● Written task
From the line with "Write the bpy" to the line with "rng = np.random.default_rng(11)", both included, repeat each line exactly and leave out the pictures.

Scene script records:
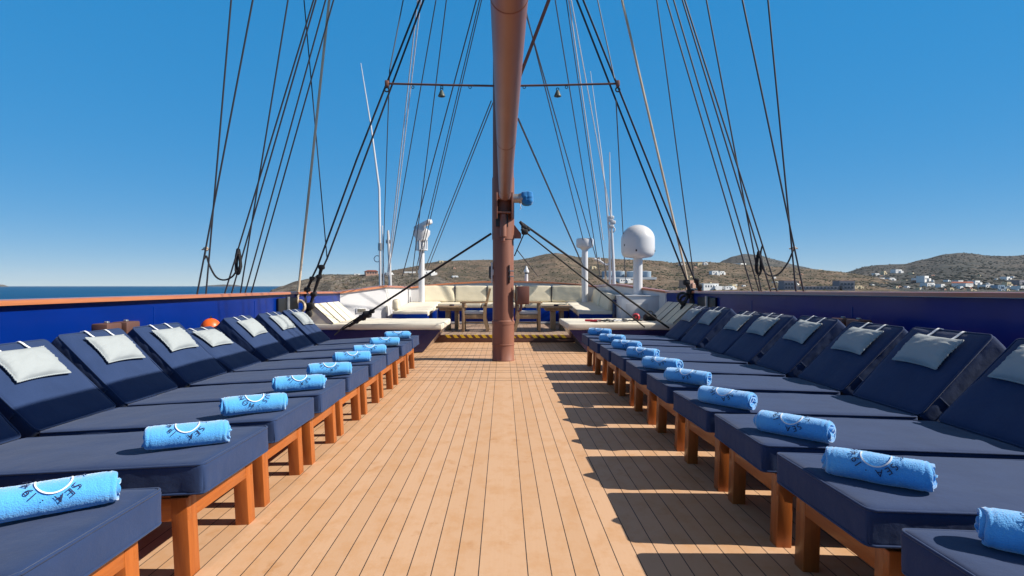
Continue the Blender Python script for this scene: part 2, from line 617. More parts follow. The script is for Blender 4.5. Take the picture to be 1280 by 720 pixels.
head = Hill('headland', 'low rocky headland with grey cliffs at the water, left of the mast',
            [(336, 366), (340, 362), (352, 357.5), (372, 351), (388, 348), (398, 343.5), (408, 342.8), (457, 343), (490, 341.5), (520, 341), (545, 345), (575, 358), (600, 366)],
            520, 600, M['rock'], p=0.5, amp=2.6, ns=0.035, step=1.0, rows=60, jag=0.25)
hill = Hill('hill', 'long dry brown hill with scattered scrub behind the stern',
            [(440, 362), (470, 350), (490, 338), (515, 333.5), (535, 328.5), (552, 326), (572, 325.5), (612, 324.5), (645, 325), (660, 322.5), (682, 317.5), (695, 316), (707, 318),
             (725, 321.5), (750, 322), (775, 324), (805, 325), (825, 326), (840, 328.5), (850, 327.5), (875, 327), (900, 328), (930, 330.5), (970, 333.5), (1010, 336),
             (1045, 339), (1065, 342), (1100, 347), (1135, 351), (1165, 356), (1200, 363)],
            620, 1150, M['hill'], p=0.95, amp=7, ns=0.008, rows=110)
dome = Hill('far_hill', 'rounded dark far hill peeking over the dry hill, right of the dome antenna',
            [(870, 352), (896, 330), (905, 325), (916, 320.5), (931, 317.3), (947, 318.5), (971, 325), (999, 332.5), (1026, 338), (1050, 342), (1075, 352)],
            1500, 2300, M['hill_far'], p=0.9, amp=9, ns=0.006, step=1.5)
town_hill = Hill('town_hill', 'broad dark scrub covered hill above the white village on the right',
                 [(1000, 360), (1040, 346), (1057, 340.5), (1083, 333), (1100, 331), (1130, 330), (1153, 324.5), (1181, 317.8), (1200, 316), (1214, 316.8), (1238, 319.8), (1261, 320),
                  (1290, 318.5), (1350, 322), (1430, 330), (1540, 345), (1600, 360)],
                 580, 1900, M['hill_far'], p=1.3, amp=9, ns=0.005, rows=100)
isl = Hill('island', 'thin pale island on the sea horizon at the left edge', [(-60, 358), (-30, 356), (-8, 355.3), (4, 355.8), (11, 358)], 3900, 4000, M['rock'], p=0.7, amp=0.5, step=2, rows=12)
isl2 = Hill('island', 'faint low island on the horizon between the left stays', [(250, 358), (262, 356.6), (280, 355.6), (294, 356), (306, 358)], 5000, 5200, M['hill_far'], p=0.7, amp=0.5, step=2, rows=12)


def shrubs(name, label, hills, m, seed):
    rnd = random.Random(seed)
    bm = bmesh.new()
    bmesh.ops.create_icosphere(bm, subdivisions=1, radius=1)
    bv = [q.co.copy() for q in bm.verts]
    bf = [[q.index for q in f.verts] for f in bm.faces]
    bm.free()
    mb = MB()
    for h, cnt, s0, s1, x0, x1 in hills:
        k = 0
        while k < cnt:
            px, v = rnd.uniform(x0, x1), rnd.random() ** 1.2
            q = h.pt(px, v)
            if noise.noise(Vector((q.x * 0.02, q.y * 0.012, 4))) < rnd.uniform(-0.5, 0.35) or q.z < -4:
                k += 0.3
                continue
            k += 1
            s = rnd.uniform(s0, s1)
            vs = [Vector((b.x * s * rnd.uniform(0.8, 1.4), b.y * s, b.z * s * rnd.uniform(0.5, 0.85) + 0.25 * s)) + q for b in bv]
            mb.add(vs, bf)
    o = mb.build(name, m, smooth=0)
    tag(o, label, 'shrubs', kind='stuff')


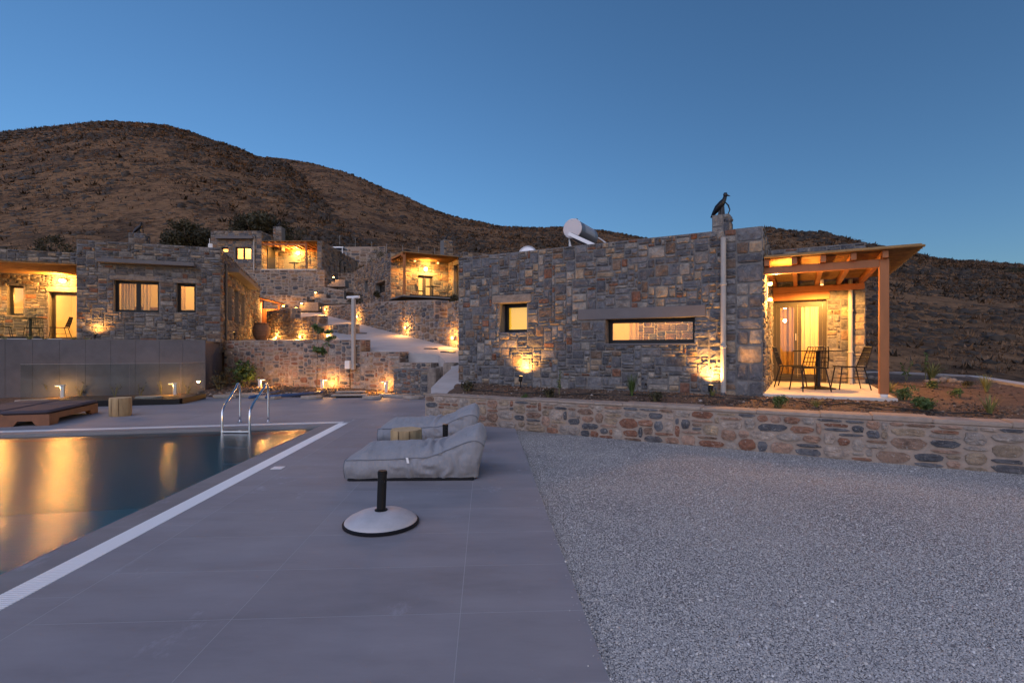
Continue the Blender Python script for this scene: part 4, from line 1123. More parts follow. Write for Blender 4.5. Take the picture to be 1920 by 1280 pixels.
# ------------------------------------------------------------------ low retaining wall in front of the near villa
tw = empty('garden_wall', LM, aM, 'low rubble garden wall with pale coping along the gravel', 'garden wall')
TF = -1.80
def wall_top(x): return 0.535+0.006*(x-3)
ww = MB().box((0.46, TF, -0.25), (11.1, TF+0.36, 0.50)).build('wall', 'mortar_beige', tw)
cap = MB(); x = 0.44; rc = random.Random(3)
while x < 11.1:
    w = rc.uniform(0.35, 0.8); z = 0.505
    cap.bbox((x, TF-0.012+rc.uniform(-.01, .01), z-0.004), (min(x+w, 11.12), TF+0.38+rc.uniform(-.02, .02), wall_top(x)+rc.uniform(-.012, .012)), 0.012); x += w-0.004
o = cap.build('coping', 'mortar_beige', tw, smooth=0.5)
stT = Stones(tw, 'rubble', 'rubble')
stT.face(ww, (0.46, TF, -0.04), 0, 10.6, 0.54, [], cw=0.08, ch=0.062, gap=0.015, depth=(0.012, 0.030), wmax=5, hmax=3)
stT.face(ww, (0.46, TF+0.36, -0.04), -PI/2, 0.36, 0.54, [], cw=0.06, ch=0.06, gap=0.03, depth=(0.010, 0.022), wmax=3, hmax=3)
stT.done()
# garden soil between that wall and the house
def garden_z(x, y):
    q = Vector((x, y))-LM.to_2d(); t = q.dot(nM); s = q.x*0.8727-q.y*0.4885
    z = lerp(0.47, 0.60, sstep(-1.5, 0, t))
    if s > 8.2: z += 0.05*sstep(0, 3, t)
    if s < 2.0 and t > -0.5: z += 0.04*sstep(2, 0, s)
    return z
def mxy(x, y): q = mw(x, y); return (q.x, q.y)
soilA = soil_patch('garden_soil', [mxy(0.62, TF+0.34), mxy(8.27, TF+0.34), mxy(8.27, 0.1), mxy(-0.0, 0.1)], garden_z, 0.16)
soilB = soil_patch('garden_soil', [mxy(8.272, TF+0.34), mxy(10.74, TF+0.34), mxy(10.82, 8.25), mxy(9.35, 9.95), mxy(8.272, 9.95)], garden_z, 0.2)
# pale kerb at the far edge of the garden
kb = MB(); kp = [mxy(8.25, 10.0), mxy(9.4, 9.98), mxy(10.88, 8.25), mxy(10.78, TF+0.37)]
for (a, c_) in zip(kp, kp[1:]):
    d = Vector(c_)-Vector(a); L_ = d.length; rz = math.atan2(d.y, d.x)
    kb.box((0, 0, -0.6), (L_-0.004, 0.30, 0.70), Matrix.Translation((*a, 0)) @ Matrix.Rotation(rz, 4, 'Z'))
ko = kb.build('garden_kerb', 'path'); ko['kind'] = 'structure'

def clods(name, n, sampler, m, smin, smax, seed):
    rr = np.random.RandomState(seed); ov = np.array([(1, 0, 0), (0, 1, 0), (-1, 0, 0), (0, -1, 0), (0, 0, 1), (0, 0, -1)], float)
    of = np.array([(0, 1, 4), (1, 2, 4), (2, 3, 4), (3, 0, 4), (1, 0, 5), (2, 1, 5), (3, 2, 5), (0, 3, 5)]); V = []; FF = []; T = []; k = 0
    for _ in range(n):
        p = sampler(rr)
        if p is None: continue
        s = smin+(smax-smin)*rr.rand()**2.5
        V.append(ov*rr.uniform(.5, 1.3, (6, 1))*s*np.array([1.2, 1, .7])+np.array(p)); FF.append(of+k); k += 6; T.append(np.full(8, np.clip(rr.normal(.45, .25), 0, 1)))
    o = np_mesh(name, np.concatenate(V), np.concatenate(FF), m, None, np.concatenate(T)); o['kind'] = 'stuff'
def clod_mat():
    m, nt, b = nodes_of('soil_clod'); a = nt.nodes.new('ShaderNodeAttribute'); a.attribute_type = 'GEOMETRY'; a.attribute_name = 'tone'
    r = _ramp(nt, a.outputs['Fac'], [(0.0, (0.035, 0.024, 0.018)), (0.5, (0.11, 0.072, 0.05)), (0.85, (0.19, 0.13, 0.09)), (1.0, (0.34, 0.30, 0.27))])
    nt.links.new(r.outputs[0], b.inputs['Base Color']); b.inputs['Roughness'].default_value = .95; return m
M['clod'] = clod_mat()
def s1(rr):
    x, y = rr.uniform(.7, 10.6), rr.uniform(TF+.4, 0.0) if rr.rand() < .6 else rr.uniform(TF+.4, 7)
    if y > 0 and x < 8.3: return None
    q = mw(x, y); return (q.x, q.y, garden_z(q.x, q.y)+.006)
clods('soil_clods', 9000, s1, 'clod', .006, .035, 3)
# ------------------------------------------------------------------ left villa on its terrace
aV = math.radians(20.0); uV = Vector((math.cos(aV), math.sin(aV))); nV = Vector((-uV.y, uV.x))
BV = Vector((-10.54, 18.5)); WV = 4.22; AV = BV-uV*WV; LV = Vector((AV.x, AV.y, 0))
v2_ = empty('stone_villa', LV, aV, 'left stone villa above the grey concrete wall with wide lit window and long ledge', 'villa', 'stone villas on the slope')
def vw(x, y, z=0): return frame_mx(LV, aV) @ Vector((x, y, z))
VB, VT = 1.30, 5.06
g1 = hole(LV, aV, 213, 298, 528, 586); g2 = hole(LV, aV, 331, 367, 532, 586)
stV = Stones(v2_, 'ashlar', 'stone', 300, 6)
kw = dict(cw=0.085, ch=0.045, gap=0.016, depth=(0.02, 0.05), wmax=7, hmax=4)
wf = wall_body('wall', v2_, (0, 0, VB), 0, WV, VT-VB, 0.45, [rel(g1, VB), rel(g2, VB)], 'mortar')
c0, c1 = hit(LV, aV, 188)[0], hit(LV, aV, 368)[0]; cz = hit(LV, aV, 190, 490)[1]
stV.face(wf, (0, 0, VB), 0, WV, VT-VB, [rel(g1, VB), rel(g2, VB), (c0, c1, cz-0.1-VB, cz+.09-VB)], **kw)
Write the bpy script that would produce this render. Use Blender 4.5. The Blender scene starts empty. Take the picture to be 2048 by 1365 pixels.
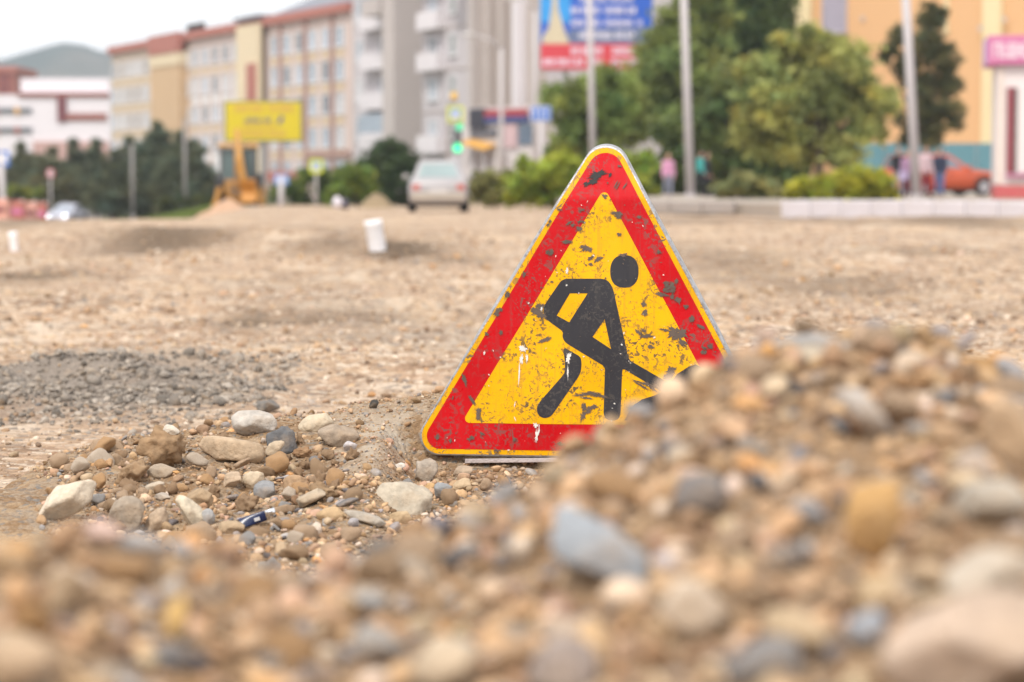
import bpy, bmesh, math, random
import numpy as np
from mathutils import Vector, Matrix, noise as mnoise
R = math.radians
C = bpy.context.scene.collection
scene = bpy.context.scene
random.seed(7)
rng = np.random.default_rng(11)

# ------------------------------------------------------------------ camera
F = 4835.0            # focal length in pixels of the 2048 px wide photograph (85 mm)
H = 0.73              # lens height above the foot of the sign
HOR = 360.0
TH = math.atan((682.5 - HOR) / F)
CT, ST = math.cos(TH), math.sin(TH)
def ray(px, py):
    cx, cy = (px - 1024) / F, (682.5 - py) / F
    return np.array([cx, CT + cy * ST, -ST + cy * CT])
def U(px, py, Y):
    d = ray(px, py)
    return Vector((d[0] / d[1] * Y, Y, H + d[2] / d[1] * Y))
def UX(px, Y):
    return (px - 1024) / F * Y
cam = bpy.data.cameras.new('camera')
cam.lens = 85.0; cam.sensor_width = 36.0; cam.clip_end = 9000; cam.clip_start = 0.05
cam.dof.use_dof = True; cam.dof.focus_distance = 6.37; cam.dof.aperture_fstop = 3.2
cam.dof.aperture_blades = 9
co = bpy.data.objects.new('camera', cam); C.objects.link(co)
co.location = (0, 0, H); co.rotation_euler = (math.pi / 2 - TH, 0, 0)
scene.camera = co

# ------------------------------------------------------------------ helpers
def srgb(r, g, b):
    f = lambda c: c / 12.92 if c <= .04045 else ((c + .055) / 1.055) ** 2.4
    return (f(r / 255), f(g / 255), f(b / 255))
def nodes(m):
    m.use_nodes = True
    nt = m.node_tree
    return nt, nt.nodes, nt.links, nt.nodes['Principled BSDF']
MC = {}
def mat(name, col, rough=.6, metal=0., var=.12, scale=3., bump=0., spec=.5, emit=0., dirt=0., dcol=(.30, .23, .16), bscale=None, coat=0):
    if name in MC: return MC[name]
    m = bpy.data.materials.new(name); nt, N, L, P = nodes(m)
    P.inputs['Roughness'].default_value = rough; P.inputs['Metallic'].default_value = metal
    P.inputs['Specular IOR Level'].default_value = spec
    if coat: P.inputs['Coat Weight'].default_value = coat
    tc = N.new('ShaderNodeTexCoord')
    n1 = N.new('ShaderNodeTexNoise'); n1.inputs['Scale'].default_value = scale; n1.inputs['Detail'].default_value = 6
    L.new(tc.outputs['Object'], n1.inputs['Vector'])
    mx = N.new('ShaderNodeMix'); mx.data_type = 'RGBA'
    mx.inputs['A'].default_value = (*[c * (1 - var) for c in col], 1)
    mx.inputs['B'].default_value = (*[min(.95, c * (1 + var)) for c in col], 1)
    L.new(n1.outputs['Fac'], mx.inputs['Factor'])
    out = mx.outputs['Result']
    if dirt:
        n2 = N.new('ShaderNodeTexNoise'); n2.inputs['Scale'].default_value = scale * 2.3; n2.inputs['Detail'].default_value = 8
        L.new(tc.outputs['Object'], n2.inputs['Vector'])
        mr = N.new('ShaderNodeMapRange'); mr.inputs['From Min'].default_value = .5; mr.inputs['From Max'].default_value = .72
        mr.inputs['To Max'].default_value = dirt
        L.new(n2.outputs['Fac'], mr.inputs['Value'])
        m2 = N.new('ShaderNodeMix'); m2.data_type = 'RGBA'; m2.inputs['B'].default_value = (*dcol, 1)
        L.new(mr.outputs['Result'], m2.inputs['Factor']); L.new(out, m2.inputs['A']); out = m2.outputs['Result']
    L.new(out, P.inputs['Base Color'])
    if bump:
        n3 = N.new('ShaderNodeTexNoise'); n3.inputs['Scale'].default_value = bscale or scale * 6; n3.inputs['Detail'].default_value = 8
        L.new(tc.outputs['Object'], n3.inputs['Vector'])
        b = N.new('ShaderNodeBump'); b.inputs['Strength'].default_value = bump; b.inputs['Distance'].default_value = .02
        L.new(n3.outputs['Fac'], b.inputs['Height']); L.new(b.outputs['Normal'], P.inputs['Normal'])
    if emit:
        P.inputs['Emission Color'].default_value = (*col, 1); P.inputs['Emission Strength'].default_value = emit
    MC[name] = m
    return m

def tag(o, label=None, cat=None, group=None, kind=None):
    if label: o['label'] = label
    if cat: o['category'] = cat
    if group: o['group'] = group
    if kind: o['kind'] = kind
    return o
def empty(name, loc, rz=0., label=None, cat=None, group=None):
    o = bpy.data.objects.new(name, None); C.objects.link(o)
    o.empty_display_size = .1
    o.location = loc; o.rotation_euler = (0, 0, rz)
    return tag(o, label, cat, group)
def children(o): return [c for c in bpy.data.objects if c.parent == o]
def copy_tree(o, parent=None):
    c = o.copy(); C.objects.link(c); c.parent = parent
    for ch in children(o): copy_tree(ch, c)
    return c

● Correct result
Write the bpy script that would produce this render. Use Blender 4.5. The Blender scene starts empty. Take the picture to be 2048 by 1365 pixels.
import bpy, bmesh, math, random
import numpy as np
from mathutils import Vector, Matrix, noise as mnoise
R = math.radians
C = bpy.context.scene.collection
scene = bpy.context.scene
random.seed(7)
rng = np.random.default_rng(11)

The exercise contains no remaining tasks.